◆ THE TASK ◆
Reproduce the material that follows, please, but only from its first line to the line containing "mb = MB(); mb.b2(-1.2, 1.2, -.04, .04, .16, .26, .015);", inclusive.
***** PROVIDED RECORDS
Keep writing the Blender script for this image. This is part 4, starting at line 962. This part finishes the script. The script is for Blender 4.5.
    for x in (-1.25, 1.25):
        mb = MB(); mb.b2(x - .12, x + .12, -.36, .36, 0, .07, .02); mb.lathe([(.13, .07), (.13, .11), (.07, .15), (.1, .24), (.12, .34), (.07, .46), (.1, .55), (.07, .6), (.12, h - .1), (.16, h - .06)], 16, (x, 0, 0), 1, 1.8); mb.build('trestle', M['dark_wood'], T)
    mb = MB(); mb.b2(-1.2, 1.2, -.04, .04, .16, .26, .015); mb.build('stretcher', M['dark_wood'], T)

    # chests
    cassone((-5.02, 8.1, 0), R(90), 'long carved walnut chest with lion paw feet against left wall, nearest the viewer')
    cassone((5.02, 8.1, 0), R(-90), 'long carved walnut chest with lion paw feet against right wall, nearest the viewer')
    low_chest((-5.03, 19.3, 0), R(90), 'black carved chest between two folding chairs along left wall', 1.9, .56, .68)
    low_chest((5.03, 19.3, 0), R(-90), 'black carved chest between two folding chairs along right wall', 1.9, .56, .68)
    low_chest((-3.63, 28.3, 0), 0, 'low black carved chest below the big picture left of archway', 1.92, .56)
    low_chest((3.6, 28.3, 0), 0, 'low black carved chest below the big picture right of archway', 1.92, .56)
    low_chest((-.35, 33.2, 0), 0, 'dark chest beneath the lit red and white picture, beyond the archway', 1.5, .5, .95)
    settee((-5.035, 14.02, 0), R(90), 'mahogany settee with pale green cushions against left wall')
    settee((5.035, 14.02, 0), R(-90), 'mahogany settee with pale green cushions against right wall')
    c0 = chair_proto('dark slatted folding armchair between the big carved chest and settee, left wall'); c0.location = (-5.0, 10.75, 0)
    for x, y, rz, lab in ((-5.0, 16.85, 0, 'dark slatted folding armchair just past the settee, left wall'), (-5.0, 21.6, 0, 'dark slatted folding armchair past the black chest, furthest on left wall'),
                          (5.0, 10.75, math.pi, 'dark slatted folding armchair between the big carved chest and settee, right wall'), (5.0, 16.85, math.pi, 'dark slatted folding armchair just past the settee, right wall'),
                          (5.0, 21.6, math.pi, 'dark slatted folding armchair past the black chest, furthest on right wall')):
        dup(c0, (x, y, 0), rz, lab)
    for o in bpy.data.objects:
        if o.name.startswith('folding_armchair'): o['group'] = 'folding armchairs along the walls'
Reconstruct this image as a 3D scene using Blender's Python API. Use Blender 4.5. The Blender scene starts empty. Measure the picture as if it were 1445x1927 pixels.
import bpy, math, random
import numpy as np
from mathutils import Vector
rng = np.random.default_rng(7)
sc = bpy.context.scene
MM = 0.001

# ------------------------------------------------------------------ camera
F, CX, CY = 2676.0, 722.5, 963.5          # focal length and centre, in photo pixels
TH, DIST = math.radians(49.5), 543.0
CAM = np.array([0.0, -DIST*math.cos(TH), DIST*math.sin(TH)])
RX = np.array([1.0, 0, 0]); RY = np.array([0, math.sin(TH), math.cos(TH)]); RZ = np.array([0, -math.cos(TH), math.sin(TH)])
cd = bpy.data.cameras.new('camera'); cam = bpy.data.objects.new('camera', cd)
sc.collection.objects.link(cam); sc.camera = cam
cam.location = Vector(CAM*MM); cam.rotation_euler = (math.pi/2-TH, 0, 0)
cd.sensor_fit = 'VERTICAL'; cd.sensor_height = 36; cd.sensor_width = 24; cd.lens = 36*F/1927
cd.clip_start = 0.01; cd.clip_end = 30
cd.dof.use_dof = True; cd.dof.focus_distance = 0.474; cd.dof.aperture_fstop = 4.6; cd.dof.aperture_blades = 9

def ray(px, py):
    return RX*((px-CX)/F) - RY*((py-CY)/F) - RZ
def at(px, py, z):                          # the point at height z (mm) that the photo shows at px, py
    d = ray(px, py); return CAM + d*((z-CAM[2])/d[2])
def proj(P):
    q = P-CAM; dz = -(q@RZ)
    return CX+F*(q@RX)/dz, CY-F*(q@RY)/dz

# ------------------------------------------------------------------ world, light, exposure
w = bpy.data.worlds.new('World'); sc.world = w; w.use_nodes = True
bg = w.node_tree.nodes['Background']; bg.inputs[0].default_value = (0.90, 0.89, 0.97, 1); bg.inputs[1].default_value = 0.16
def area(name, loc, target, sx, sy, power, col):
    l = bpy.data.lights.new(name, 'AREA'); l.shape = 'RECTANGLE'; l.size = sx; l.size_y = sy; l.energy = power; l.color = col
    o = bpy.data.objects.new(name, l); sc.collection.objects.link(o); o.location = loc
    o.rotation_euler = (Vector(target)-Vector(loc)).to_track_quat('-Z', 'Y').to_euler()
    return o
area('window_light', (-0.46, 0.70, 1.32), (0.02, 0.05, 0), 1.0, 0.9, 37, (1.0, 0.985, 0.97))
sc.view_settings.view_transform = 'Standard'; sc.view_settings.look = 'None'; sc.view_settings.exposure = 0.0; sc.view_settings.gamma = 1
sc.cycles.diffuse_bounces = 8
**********
◆ TASK SOLUTION ◆
Keep writing the Blender script for this image. This is part 4, starting at line 962. This part finishes the script. The script is for Blender 4.5.
    for x in (-1.25, 1.25):
        mb = MB(); mb.b2(x - .12, x + .12, -.36, .36, 0, .07, .02); mb.lathe([(.13, .07), (.13, .11), (.07, .15), (.1, .24), (.12, .34), (.07, .46), (.1, .55), (.07, .6), (.12, h - .1), (.16, h - .06)], 16, (x, 0, 0), 1, 1.8); mb.build('trestle', M['dark_wood'], T)
    mb = MB(); mb.b2(-1.2, 1.2, -.04, .04, .16, .26, .015); mb.build('stretcher', M['dark_wood'], T)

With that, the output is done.